Making your assets work for you

There is no reason why lack of cash should present an insurmountable obstacle to sustained investment by the majority of businesses operating within manufacturing says an underwriter.

There is no reason why lack of cash should present an insurmountable obstacle to sustained investment by the majority of businesses operating within manufacturing and, more specifically, within the engineering sector. This is the strongly held view of Les Porter, Director of the engineering finance division of Close Asset Finance, which will be fielding its full underwriting team at MACH 2004. This means that anyone attending the exhibition will be able to place an order and secure the necessary funding at the same time.

In fact, at the previous MACH exhibition Close Asset Finance advanced GBP 1.5 million as a direct result of this hands-on approach, while receiving enquiries totalling GBP 10.5 million from visitors to the National Exhibition Centre.

'Manufacturing has had a very difficult time of it in recent years,' he says, 'but it can still lay claim to substantial assets in the form of existing equipment and premises.' And it is these assets that can fund new initiatives to help individual companies, irrespective of size, to become more efficient and productive, and by definition more globally competitive and profitable.

The first finance company to be elected as a member of the Manufacturing Technologies Association (MTA) and the European Association of Machine Tool Merchants (EAMTM), Close Asset Finance attributes its success - monthly turnover is in excess of GBP 4 million and growing - to its understanding of the machine tool industry, the industry's customers and the needs of manufacturing as a whole.

A wholly owned subsidiary of Close Brothers, the UK's largest independent investment bank, Close Asset Finance focuses on the significance of a proposed investment and its potential impact on a business as a whole.

The engineering finance division's senior management team's unrivalled knowledge of manufacturing coupled with extensive underwriting experience underpins a flexibility of approach that, since 1998, has enabled many UK companies to benefit from 'making their assets sweat for them'.

By this Porter means that it is usually far more effective to fund, say, the purchase of a new machine with asset finance than to tie up a bank overdraft facility that is of much greater benefit as a source of working capital.

But what the customer really needs, he adds, 'is someone who appreciates that investment is not just about installing a machine.

It's about such things as operator training that need to be done before that machine begins to generate revenue.

And it's about suggesting innovative ways to fund the total investment and enabling the customer to obtain the maximum return for the minimum of risk.' He points out that someone running a small engineering business may find it difficult to put his case across to people who don't understand engineering and this is where specialist knowledge comes into play.
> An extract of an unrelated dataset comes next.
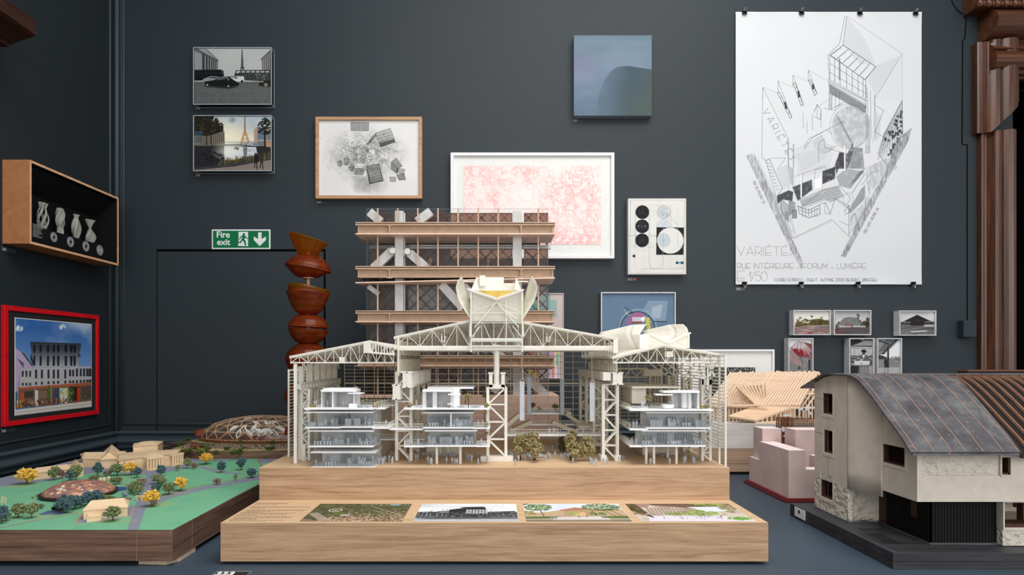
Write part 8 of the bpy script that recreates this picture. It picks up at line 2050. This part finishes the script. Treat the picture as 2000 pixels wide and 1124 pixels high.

The engineering finance division is able to tailor a capital release scheme to unlock some of the equity within existing machines and other equipment, which can then be used as a cash deposit to support new investment, or existing finance agreements can be restructured to allow new investment to take place while preserving the cash-flow outgoings of a business.

From a new 2500ft2 office on the outskirts of Chester, a 27-strong team offers a variety of innovative and flexible financing solutions, often on behalf of suppliers who prefer their name to headline the options available to their customers.

The objective, says Porter, 'is to encourage people to review the options open to them and to make the most of the opportunities a review will uncover'.

Among these options are hire purchase, finance lease and operating lease agreements that can be tailored such that a minimal deposit or even no deposit at all is required.

All of these options provide Close Asset Finance customers, either directly or indirectly, with fixed monthly payments that are readily affordable.

'We are happy to consider a wide variety of agreement structures,' says Porter, 'taking into account the deposit, the repayment structure required and the term of the loan.

But whatever is proposed, we are aware that it is in neither of our interests for a customer's business to go to the wall.